La palabra que explica los eventos políticos en Catalunya y España es normalización. Básicamente, el gobierno del president de la Generalitat, Salvador Illa, se ha centrado en la gestión y, pese a la fragilidad de su mayoría y la de sus socios parlamentarios, que no le permite avanzar como quisiera, intenta trasladar a la opinión pública la idea de que lo que fue el Procés está muerto y enterrado y hemos entrado en una nueva normalidad. Una normalidad que, al estilo Illa, no quiere ruido.
Los otros dos grandes partidos catalanes están centrados cada uno en la gestión de su propia crisis. ERC, que implosionó tras perder las elecciones, no podrá aclarar su estrategia política hasta después de su congreso. Mientras, aplica una posición de apoyo limitado al PSC y al PSOE. Cerca de los socialistas pero no lo suficiente como para apoyar los presupuestos. Su normalidad pasa por la gestión del mientras tanto, con la independencia en algún punto futuro.
El caso de Junts es diferente porque el ex president Carles Puigdemont continúa en el exilio por decisión expresa de la judicatura española, que incumple la ley de amnistía. Puigdemont está encapsulado dentro de un pequeño núcleo, lejos de la realidad del país y decidido a sacar el máximo provecho propagandístico a sus siete diputados. La maniobra de pedir una cuestión de confianza al gobierno Sánchez, el mismo gesto que precipitó la ruptura del gobierno Aragonès, no le ha salido bien en términos de opinión pública. Pero tampoco ha beneficiado a Pedro Sánchez. Los dos partidos se habían instado a negociar en Suiza, pero el calendario político les ha puesto una bomba por el camino.
Decreto ómnibus
El Congreso de los Diputados tenía que convalidar el miércoles tres decretos ley, de los que el gobierno español perdió dos por la confluencia de Junts con el PP y Vox. Sánchez solo salvó el referente a la reforma de la jubilación parcial, gracias al PP. El impuesto a las eléctricas ya se sabía que no se aprobaría por el anuncio de voto del PNV y Junts, pero el PSOE se había comprometido con Podemos a presentarlo y fue al matadero.
Lo más importante fue la caída del decreto ómnibus, que incluía la subida de un 2,8% de las pensiones a 12 millones de ciudadanos y las bonificaciones del transporte público.
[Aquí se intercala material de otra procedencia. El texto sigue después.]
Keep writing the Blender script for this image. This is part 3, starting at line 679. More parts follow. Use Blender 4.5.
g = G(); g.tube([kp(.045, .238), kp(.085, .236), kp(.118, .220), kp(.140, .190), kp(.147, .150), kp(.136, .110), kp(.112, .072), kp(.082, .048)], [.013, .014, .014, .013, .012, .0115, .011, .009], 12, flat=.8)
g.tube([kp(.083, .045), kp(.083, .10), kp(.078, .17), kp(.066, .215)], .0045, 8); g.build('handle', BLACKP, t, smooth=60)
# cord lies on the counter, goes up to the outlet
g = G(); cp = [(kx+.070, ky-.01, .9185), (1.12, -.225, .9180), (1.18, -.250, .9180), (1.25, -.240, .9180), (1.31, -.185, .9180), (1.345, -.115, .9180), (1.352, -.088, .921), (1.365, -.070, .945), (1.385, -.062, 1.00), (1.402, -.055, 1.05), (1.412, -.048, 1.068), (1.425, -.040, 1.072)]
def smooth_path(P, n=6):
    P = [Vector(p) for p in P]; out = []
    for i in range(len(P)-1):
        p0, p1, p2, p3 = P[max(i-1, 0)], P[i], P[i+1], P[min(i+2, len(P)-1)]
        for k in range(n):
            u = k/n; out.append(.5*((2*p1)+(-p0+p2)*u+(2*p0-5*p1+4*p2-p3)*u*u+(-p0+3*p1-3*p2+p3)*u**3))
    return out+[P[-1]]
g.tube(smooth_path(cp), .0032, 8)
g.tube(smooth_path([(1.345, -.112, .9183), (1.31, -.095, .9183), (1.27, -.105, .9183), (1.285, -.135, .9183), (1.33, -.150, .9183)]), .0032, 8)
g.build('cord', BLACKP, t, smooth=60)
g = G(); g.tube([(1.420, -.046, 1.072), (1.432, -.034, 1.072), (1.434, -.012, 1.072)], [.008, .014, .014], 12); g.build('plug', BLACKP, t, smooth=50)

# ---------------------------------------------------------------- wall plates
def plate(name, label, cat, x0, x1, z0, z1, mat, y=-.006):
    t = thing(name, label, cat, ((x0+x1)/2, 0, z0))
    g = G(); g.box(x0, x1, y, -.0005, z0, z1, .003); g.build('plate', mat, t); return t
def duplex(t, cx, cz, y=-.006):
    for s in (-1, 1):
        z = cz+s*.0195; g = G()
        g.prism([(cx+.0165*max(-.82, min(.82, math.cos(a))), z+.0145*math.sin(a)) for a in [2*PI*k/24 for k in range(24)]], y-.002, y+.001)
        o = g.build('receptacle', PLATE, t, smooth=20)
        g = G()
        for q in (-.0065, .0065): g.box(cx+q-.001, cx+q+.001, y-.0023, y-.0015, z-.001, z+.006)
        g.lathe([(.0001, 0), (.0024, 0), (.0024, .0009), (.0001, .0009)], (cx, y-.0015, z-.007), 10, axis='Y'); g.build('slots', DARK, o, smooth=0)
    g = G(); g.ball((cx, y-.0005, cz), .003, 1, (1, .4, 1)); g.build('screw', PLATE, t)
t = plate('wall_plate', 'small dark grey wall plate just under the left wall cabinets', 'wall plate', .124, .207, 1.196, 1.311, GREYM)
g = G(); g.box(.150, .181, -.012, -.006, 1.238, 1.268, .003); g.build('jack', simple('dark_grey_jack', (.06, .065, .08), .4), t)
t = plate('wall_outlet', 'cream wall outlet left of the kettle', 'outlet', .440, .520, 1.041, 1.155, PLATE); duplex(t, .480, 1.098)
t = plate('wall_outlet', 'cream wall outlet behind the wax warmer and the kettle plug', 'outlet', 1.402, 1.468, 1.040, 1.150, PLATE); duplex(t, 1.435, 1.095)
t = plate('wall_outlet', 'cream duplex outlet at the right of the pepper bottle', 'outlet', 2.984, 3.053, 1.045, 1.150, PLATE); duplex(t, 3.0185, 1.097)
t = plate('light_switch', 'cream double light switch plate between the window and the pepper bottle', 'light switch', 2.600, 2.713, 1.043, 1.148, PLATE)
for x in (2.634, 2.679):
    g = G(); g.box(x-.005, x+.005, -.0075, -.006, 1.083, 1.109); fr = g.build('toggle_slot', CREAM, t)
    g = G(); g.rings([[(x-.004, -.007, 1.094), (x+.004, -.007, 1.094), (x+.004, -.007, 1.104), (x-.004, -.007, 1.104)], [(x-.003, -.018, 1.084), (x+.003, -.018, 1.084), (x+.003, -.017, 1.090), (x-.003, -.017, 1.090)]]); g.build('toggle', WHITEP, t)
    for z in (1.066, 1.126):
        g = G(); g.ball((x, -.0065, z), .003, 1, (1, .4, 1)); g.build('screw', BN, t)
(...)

Puigdemont tiene razón cuando se queja de que los ómnibus no dejan de ser la aprobación de una especie de cajón de sastre sin negociar, pero ¿cómo se explica a los ciudadanos que la táctica política se haga sobre sus costillas?
Puigdemont sabe que el marco histórico del acuerdo de Bruselas es la principal victoria del Procés y que contiene una visión del agravio catalán que el PSC acepta disciplinadamente pero no comparte.
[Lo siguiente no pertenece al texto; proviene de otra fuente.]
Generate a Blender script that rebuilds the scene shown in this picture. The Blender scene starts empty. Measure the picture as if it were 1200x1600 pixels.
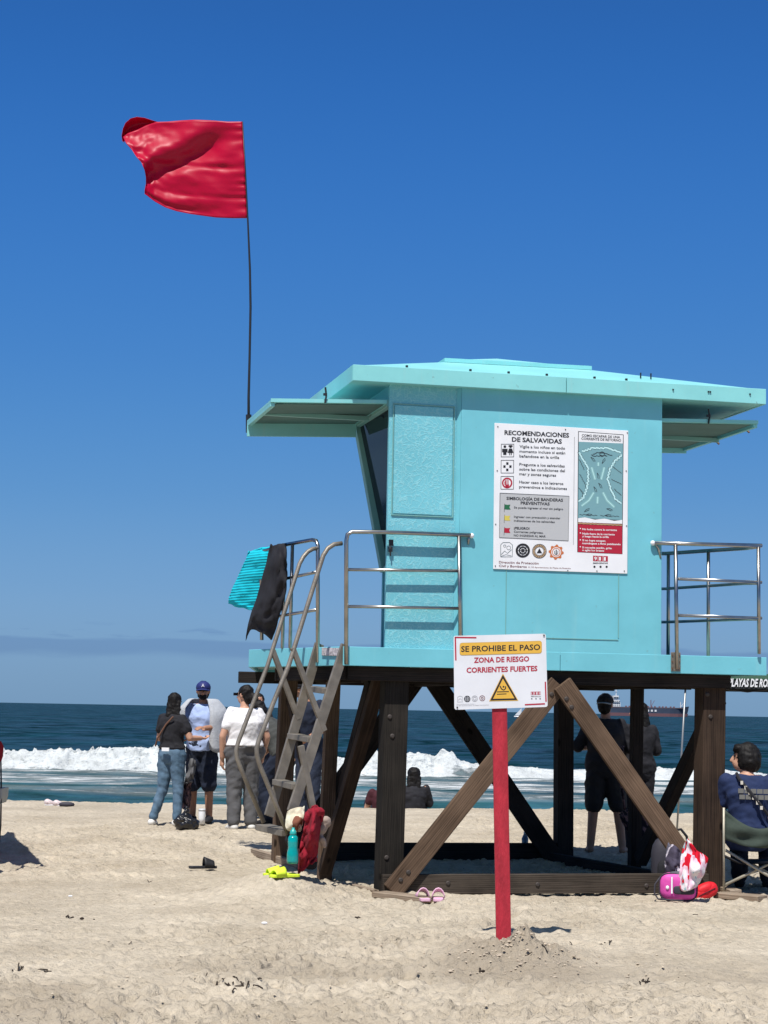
import bpy, bmesh, math, random
import numpy as np
from mathutils import Matrix, Vector
R = math.radians
sc = bpy.context.scene
COL = sc.collection
# ------------------------------------------------------------------ camera, sky, sun, exposure
F = 3000.0; PITCH = math.atan(308.3/F); ROLL = math.atan(0.0188); EYE = 1.5
cam = bpy.data.cameras.new('camera'); co = bpy.data.objects.new('camera', cam); COL.objects.link(co)
cam.sensor_fit = 'VERTICAL'; cam.sensor_height = 24.0; cam.sensor_width = 18.0
cam.lens = 24.0*F/1600.0; cam.clip_start = 0.1; cam.clip_end = 30000
CR = Matrix.Rotation(math.pi/2+PITCH, 4, 'X') @ Matrix.Rotation(ROLL, 4, 'Z')
co.matrix_world = Matrix.Translation((0, 0, EYE)) @ CR
sc.camera = co
SUNV = Vector((-0.15, -0.50, 1.0)).normalized()          # towards the sun
w = bpy.data.worlds.new('World'); sc.world = w; w.use_nodes = True
nt = w.node_tree; nt.nodes.clear()
def N(t, k, **kw):
    n = t.nodes.new(k)
    for a, b in kw.items(): setattr(n, a, b)
    return n
def math_(t, op, a, b=None, c=None, clamp=False):
    n = N(t, 'ShaderNodeMath', operation=op, use_clamp=clamp)
    for i, v in enumerate((a, b, c)):
        if v is None: continue
        if isinstance(v, (int, float)): n.inputs[i].default_value = v
        else: t.links.new(v, n.inputs[i])
    return n.outputs[0]
sky = N(nt, 'ShaderNodeTexSky', sky_type='NISHITA'); sky.sun_disc = False
sky.sun_elevation = math.asin(SUNV.z); sky.sun_rotation = math.atan2(SUNV.x, SUNV.y)
sky.altitude = 0; sky.air_density = 1.0; sky.dust_density = 0.35; sky.ozone_density = 3.0
hs = N(nt, 'ShaderNodeHueSaturation'); hs.inputs['Saturation'].default_value = 1.02; hs.inputs['Value'].default_value = 1.0
nt.links.new(sky.outputs[0], hs.inputs['Color'])
bgn = N(nt, 'ShaderNodeBackground'); bgn.inputs['Strength'].default_value = 0.085
out = N(nt, 'ShaderNodeOutputWorld')
# a low bank of thin grey-blue marine cloud just above the sea horizon, all the way round
tc = N(nt, 'ShaderNodeTexCoord'); sp = N(nt, 'ShaderNodeSeparateXYZ'); nt.links.new(tc.outputs['Generated'], sp.inputs[0])
mp = N(nt, 'ShaderNodeMapping'); mp.inputs['Scale'].default_value = (14, 14, 90); nt.links.new(tc.outputs['Generated'], mp.inputs[0])
nz = N(nt, 'ShaderNodeTexNoise'); nz.inputs['Scale'].default_value = 1.0; nz.inputs['Detail'].default_value = 4; nt.links.new(mp.outputs[0], nz.inputs['Vector'])
jit = math_(nt, 'MULTIPLY', math_(nt, 'SUBTRACT', nz.outputs[0], 0.5), 0.010)
zz = math_(nt, 'ADD', sp.outputs[2], jit)
up = N(nt, 'ShaderNodeMapRange', interpolation_type='SMOOTHSTEP'); up.inputs[1].default_value = 0.022; up.inputs[2].default_value = 0.0275; nt.links.new(zz, up.inputs[0])
dn = N(nt, 'ShaderNodeMapRange', interpolation_type='SMOOTHSTEP'); dn.inputs[1].default_value = 0.0345; dn.inputs[2].default_value = 0.0325; nt.links.new(zz, dn.inputs[0])
band = math_(nt, 'MULTIPLY', up.outputs[0], dn.outputs[0])
nz2 = N(nt, 'ShaderNodeTexNoise'); nz2.inputs['Scale'].default_value = 2.2; nz2.inputs['Detail'].default_value = 5; nt.links.new(mp.outputs[0], nz2.inputs['Vector'])
puff = N(nt, 'ShaderNodeMapRange', interpolation_type='SMOOTHSTEP'); puff.inputs[1].default_value = 0.60; puff.inputs[2].default_value = 0.74; nt.links.new(nz2.outputs[0], puff.inputs[0])
pz = N(nt, 'ShaderNodeMapRange', interpolation_type='SMOOTHSTEP'); pz.inputs[1].default_value = 0.030; pz.inputs[2].default_value = 0.036; nt.links.new(sp.outputs[2], pz.inputs[0])
pz2 = N(nt, 'ShaderNodeMapRange', interpolation_type='SMOOTHSTEP'); pz2.inputs[1].default_value = 0.043; pz2.inputs[2].default_value = 0.038; nt.links.new(sp.outputs[2], pz2.inputs[0])
pf = math_(nt, 'MULTIPLY', puff.outputs[0], math_(nt, 'MULTIPLY', pz.outputs[0], pz2.outputs[0]))
amt = math_(nt, 'ADD', math_(nt, 'MULTIPLY', band, 0.6), math_(nt, 'MULTIPLY', pf, 0.55), clamp=True)
# marine haze towards the horizon keeps the blue
hz = N(nt, 'ShaderNodeMapRange', interpolation_type='SMOOTHERSTEP'); hz.inputs[1].default_value = 0.34; hz.inputs[2].default_value = -0.02; nt.links.new(sp.outputs[2], hz.inputs[0])
rmp = N(nt, 'ShaderNodeValToRGB'); rmp.color_ramp.interpolation = 'B_SPLINE'
SKY = ((0.0, (.150, .300, .500)), (.035, (.172, .345, .590)), (.06, (.160, .345, .620)), (.11, (.092, .288, .615)), (.18, (.047, .220, .595)), (.27, (.026, .168, .550)), (.36, (.012, .115, .430)), (.62, (.008, .075, .300)))
while len(rmp.color_ramp.elements) < len(SKY): rmp.color_ramp.elements.new(.5)
for e_, (p_, c_) in zip(rmp.color_ramp.elements, SKY): e_.position = p_; e_.color = (*c_, 1)
nt.links.new(sp.outputs[2], rmp.inputs[0])
rsc = N(nt, 'ShaderNodeVectorMath', operation='SCALE'); rsc.inputs[3].default_value = 10.2; nt.links.new(rmp.outputs[0], rsc.inputs[0])
hz.inputs[1].default_value = 0.75; hz.inputs[2].default_value = 0.30; hz.inputs[4].default_value = 0.92
hmix = N(nt, 'ShaderNodeMix', data_type='RGBA'); nt.links.new(rsc.outputs[0], hmix.inputs[7])
nt.links.new(hz.outputs[0], hmix.inputs[0]); nt.links.new(hs.outputs[0], hmix.inputs[6])
mx = N(nt, 'ShaderNodeMix', data_type='RGBA', blend_type='MULTIPLY'); mx.inputs[7].default_value = (0.68, 0.72, 0.84, 1)
nt.links.new(amt, mx.inputs[0]); nt.links.new(hmix.outputs[2], mx.inputs[6])
nt.links.new(mx.outputs[2], bgn.inputs['Color']); nt.links.new(bgn.outputs[0], out.inputs[0])
sl = bpy.data.lights.new('sun', 'SUN'); sl.energy = 5.0; sl.angle = R(0.53); sl.color = (1.0, 0.96, 0.90)
so = bpy.data.objects.new('sun', sl); COL.objects.link(so); so.rotation_euler = SUNV.to_track_quat('Z', 'Y').to_euler(); so.location = (-10, -30, 60)
vs = sc.view_settings; vs.view_transform = 'Standard'; vs.look = 'None'; vs.exposure = 0.20; vs.gamma = 1.0; vs.use_curve_mapping = False
sc.cycles.max_bounces = 6; sc.cycles.diffuse_bounces = 3; sc.cycles.glossy_bounces = 3; sc.cycles.transparent_max_bounces = 6
sc.cycles.caustics_reflective = False; sc.cycles.caustics_refractive = False
random.seed(7); rng = np.random.default_rng(7)
# ------------------------------------------------------------------ geometry of the view, used to survey real positions
CAMP = Vector((0, 0, EYE)); CR3 = CR.to_3x3()
def ray(px, py): return CR3 @ Vector((px-600, 800-py, -F))
def at(px, py, Y):
    d = ray(px, py); return CAMP + d*(Y/d.y)
def hit(px, py, p, n):
    d = ray(px, py); return CAMP + d*((p-CAMP).dot(n)/d.dot(n))
# tower frame: origin at the deck's front left corner
TH = R(13.2); TO = Vector((-0.307, 15.6, 0)); EX = Vector((math.cos(TH), math.sin(TH), 0)); EY = Vector((-math.sin(TH), math.cos(TH), 0)); EZ = Vector((0, 0, 1))
TM = Matrix.Translation(TO) @ Matrix.Rotation(TH, 4, 'Z')
def W(lx, ly, z): return TO + EX*lx + EY*ly + EZ*z
def L(px, py, ly):                      # pixel -> (lx, z) on the tower plane at depth ly
    q = hit(px, py, TO+EY*ly, EY) - TO
    return q.dot(EX), q.z
# ------------------------------------------------------------------ noise
def hash2(ix, iy, s=0):
    n = (ix.astype(np.int64)*374761393 + iy.astype(np.int64)*668265263 + s*144269504) & 0xffffffff
    n = ((n ^ (n >> 13))*1274126177) & 0xffffffff
    return ((n ^ (n >> 16)) & 0xffff)/65535.0
def vnoise(x, y, s=0):
    x = np.asarray(x, float); y = np.asarray(y, float)
    ix = np.floor(x); iy = np.floor(y); fx = x-ix; fy = y-iy
    fx = fx*fx*(3-2*fx); fy = fy*fy*(3-2*fy)
    a = hash2(ix, iy, s); b = hash2(ix+1, iy, s); c = hash2(ix, iy+1, s); d = hash2(ix+1, iy+1, s)
    return (a*(1-fx)+b*fx)*(1-fy) + (c*(1-fx)+d*fx)*fy - 0.5
def fbm(x, y, s=0, o=4, g=0.5):
    t = 0; a = 1
    for k in range(o):
        t = t + a*vnoise(x*2**k+17.3*k, y*2**k-9.1*k, s+k); a *= g
    return t
def sstep(a, b, x):
    t = np.clip((x-a)/(b-a), 0, 1); return t*t*(3-2*t)
# footprints: heel-and-toe dents
FP = []
_r = random.Random(3)
for _ in range(2200):
    y = 8.3+_r.random()**0.85*19.5; x = (_r.random()*2-1)*(0.25*y+1.0)
    FP.append((x, y, _r.random()*3.1416, 0.06+0.08*_r.random(), 0.03+0.035*_r.random(), 0.008+0.024*_r.random()))
for _ in range(15000):
    y = 8.3+_r.random()**1.1*17; x = (_r.random()*2-1)*(0.25*y+0.6); q = _r.random()**2
    FP.append((x, y, _r.random()*0.9-0.45, 0.028+0.06*q, 0.013+0.02*q, 0.009+0.022*_r.random()))
for tx, ty, ta, n in ((-3.2, 12, 0.5, 22), (2.8, 10, 2.3, 24), (-1.5, 9.5, 1.1, 20), (3.6, 13.5, 2.8, 18), (-3.9, 17, 0.15, 20), (0.5, 11.3, 0.05, 18), (-2.2, 19.5, 0.3, 14)):
    for k in range(n):
        d = k*0.33; o = 0.09 if k % 2 else -0.09
        FP.append((tx+math.cos(ta)*d-math.sin(ta)*o, ty+math.sin(ta)*d+math.cos(ta)*o, ta, 0.14, 0.06, 0.045))
FP = np.array(FP)
def dents(X, Y):
    H = np.zeros_like(X)
    order = np.argsort(Y.ravel()) if X.ndim == 1 else None
    if X.ndim == 2:                     # grid: rows share Y
        rows = Y[:, 0]
        for x, y, a, l, ww, dp in FP:
            r0, r1 = np.searchsorted(rows, y-0.32), np.searchsorted(rows, y+0.32)
            if r1 <= r0: continue
            xs = X[r0]; c0, c1 = np.searchsorted(xs, x-0.34), np.searchsorted(xs, x+0.34)
            if c1 <= c0: continue
            dx = X[r0:r1, c0:c1]-x; dy = Y[r0:r1, c0:c1]-y
            u = (dx*math.cos(a)+dy*math.sin(a))/l; v = (-dx*math.sin(a)+dy*math.cos(a))/ww
            q = u*u+v*v
            H[r0:r1, c0:c1] += dp*(-np.exp(-q*1.1) + 0.55*np.exp(-(np.sqrt(q)-1.6)**2*3.0))
    return H
def base_h(x, y):
    x = np.asarray(x, float); y = np.asarray(y, float)
    z = 0.10*sstep(17, 26.5, y) - 0.115*np.clip(y-27.6, 0, None)*sstep(27.0, 30.5, y)
    z = np.maximum(z, -4.0)
    z = z + 0.215*np.exp(-((x+.82)/0.46)**2 - ((y-15.35)/0.65)**2)               # sand banked under the ladder
    z = z + 0.035*fbm(x*0.55, y*0.45, 5, 3)*sstep(5, 9, y)
    z = z + 0.05*fbm(x*0.5+3, y*0.02, 71, 3)*np.exp(-((y-27.3)/2.0)**2)
    return z
def mound_h(x, y):
    x = np.asarray(x, float); y = np.asarray(y, float)
    dx = x-0.80; dy = y-11.80
    r = np.sqrt((dx/0.95)**2+(dy/1.15)**2)
    m = 0.085*np.exp(-((dx-.08)/0.12)**2-((dy+.10)/0.2)**2) + 0.085*np.exp(-(r/0.44)**2)
    n = fbm(x*9, y*9, 31, 4, 0.62)
    return m*(1+0.45*n) + (0.05*np.abs(n)+0.035*np.abs(fbm(x*26, y*22, 37, 3, 0.6)))*np.exp(-(r/0.60)**2)
def gz(x, y): return float(base_h(x, y)+mound_h(x, y))
def G(px, py):                          # pixel -> point on the sand
    d = ray(px, py); y_ = np.arange(8.0, 30.0, 0.02); x_ = d.x/d.y*y_; z_ = EYE+d.z/d.y*y_
    k = np.nonzero(z_ <= base_h(x_, y_))[0]; i = int(k[0]) if len(k) else len(y_)-1
    return Vector((float(x_[i]), float(y_[i]), float(z_[i])))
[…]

Juntos votó no para evitar entrar en la "normalidad" del PSC. Sin la Generalitat, los de Junts solo tienen siete diputados verdaderamente útiles, que están en Madrid, y es en el Congreso donde pueden hacer ruido cuando la realidad los va desdibujando en Catalunya.
El relato de la normalización de Salvador Illa ha tenido un éxito indiscutible con la decisión del Banc Sabadell de devolver la sede a Catalunya. Con "la jugadita de Oliu", como dice alguien muy cercano a la operación, el gobierno catalán confirma el relato de la pacificación y tiene más incentivos para influir ante el gobierno español para hacer descarrilar la opa hostil del BBVA. La mejor salida para el banco catalán sería que Competencia (CNMC) y el gobierno disuadieran al BBVA de realizar la operación antes de que llegara a los accionistas. En sus manos estaría la última decisión, en función de la cotización de los bancos, de cómo quede la última oferta y de si se mejora con dinero.
Difícil entendimiento
Desde el 2017 han pasado más de siete años, y cómo será la nueva normalidad lo decidirán los ciudadanos. En las últimas elecciones le dieron a Salvador Illa la victoria, aunque insuficiente. La imposibilidad de los soberanistas de actuar conjuntamente, que se mantiene pese a alguna visita de cortesía a Waterloo, hizo el resto.
El periodista Eugeni Xammar recomendaba "siempre la normalidad, escribir normal, vivir normal, ser de un país normal". "Lógicamente todo esto en términos europeos", añadía. Hoy la normalidad europea empieza a dar miedo, con una extrema derecha cada vez más poderosa en Austria, Alemania e Italia, y amenazadoramente fuerte en Francia. Si la normalidad es "lo que es conforme a la norma", quizás lo que tendremos que reivindicar es la resistencia europea basada en el buen gobierno, la cooperación, una gestión de la inmigración vinculada a la cohesión social y la integración, la competitividad y el ascensor social. Las amenazas son tantas que el tacticismo político solo puede generar desafección y antipolítica y alimentar a los peores monstruos de nuestra historia europea.